28-year-old Vinay (name changed on request) from the small town of Bundi in Rajasthan, saw the Jawaharlal Nehru University’s (JNU) lush green campus for the first time when he opted for an MA course at the university. “It was love at first sight. The roads reminded me of Robert Frost’s poems. The campus with mountains, that’s what I liked to call it. And people. They were different. Not just in appearances, but also in terms of what they wanted in life,” reminisces Vinay.
On February 9, the university felt a tremor. A tremor whose aftermath shook the entire nation. Some students alleged of raising anti-India slogans came under the Delhi Police scanner and the JNU Student Union (JNUSU) president Kanhaiya Kumar was arrested. The entire university rose against his arrest, though it was started to be called “home of anti-nationals” for defending Kanhaiya and Umar Khalid - another face of the anti-India protests at the JNU.
“All I see is BJP goons beating up anyone who doesn’t say Vande Mataram or Jai Hind. At least this happened at the Patiala House Court when Kanhaiya was there. This entire scenario reminds me a quote of Sydney J Harris, an American journalist from Chicago Daily News – “The difference between patriotism and nationalism is that the patriot is proud of his country for what it does, and the nationalist is proud of his country no matter what it does; the first attitude creates a feeling of responsibility, but the second a feeling of blind arrogance that leads to war,’" said Vinay, who has only been to the JNU for two years and has stayed apolitical during his studies.

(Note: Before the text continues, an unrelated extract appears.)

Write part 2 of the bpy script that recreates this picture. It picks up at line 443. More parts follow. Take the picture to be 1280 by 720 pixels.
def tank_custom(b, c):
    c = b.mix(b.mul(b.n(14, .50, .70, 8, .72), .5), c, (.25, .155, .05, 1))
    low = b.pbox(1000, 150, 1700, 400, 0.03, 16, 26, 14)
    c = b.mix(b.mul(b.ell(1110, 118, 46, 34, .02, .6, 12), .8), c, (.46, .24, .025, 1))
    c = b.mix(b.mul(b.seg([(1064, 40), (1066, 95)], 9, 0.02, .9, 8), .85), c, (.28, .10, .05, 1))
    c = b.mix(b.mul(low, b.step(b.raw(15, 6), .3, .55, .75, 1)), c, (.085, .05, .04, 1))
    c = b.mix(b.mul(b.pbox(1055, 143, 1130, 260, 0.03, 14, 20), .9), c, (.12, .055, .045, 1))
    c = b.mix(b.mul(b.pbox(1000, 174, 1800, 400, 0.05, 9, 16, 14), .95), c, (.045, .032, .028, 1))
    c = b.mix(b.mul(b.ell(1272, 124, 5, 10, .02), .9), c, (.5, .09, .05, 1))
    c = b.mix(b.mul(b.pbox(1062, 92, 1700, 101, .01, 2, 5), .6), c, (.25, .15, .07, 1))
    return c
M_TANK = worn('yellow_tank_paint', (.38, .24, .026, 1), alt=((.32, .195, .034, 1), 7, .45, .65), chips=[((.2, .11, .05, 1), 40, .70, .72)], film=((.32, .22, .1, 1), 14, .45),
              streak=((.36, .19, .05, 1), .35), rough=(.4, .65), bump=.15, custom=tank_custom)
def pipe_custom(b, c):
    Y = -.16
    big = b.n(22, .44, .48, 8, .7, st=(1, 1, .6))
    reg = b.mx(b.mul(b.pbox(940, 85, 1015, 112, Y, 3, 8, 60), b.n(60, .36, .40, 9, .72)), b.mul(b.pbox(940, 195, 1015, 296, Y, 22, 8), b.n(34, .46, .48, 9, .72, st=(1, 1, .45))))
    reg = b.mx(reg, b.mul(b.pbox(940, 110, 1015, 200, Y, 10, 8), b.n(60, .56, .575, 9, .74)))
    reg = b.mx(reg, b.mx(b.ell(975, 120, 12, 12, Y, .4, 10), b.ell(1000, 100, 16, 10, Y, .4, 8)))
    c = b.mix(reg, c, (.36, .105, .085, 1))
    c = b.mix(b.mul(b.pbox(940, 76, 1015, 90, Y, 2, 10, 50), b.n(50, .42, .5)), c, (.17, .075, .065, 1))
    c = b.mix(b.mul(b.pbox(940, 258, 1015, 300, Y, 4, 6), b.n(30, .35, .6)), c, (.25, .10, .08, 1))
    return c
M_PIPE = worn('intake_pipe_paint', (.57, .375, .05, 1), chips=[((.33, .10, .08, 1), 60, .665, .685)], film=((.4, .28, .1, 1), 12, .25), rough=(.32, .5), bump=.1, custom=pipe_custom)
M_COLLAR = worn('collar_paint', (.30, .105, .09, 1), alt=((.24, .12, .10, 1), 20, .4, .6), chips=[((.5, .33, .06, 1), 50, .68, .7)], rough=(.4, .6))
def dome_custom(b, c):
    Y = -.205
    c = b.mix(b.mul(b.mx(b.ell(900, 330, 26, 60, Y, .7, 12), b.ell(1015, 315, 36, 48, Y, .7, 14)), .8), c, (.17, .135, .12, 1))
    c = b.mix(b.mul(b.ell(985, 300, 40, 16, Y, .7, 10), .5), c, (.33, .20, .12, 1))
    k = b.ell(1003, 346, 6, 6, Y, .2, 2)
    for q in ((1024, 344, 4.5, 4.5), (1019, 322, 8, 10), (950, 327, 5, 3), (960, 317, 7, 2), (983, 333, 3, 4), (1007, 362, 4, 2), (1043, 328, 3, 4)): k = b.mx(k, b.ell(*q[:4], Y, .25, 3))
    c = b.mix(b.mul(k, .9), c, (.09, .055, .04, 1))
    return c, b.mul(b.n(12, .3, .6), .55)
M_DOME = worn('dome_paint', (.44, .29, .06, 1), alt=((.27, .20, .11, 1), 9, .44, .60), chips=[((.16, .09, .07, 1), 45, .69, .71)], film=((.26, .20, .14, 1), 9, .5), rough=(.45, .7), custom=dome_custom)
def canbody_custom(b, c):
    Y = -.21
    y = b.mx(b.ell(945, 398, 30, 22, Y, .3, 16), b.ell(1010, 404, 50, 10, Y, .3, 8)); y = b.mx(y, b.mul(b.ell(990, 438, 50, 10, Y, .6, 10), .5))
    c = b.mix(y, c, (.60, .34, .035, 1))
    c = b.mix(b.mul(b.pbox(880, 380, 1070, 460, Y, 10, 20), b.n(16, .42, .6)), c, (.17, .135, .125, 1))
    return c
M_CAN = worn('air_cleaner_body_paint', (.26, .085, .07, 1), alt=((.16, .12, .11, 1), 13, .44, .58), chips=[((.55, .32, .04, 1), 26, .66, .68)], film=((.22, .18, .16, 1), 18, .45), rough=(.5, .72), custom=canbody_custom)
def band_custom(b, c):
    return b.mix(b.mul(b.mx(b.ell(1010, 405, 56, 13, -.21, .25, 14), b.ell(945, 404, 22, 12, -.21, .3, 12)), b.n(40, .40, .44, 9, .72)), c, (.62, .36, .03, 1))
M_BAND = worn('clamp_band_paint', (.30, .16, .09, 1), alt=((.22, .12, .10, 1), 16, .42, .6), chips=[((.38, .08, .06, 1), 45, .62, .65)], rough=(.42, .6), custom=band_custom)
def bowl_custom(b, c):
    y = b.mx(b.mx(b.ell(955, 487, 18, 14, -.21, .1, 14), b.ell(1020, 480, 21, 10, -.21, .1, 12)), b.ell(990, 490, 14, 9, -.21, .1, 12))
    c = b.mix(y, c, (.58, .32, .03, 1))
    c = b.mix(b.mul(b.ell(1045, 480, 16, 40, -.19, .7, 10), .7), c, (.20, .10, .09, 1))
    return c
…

Like Vinay, I met many students from the JNU who were entirely apolitical but enthusiastically gathered at Mandi House on February 19 to lead a march against Kanhaiya’s arrest. “Killers of Rohith, go back”, “First FTII, then IIT-Madras, then HU and now JNU”, and “Kanhaiya wadh karega Kans ka" (referring to an event from Hindu mythology where Lord Krishna slays his evil uncle Kans) echoed around Lutyens’ Delhi.
That day, I met another boy named Rishi, who is an active member of the AISF and was present during the march. He called me up early in the morning and said, “Did you check Kanhaiya’s Facebook profile? It has been hacked. And guess what the profile picture is now? His profile picture now shows a tricolour. You see, from the HRD ministry to a ‘nationalist’ hacker, everyone wants to shove nationalism inside you.”
“The tree never caught fire. It was shoved in the heads of the birds. But no matter what, we had flown together, and we will always stick together,” Vinay explains what the JNU means to him with the verses of this poem, which I thought proper to begin the article with.